2025/09/13 00:04
今や食卓やバーで広く親しまれているハイボール。その響きには、いくつもの物語が秘められています。

ひとつはスコットランドのゴルフ場に由来する説。
クラブハウスでソーダ割りを嗜んでいた際、青空に高く舞い上がったボールを見て「ハイボール」と呼んだのが始まりと伝えられています。

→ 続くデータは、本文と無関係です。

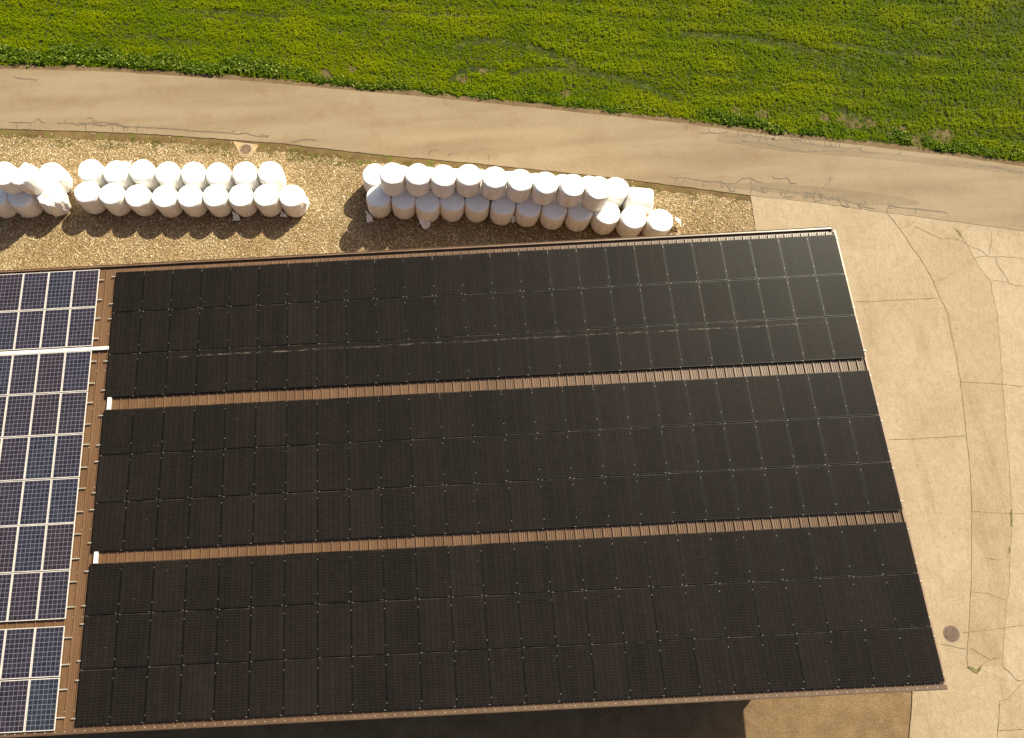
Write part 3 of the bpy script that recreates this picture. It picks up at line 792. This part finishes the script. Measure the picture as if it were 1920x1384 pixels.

緑の芝ときらめくグラスが重なり合う、絵画のような情景です。

また、19世紀アメリカの鉄道にまつわる説も興味深いものです。
列車の進行を告げるために掲げられたボール型信号機を“highball”と呼び、その力強いスピード感と爽快さが、炭酸で割ったウイスキーの清涼感と重ねられたのでしょう。
さらに、グラスの中で立ちのぼる炭酸の泡を「ボールが上がる姿」と見立てた説もあります。
繊細に弾ける気泡は、まるで軽やかな舞踏のように、視覚からも飲み手を楽しませてくれます。

どの説にせよ「ハイボール」という名には、軽快さと優雅さが同居しています。由来を知りながら味わえば、ひと口ごとに奥行きが広がるでしょう。
ちなみに、日本では8月10日を「8(ハ)、1(イ)、0(ボール)」にちなみ、ハイボールの日としています。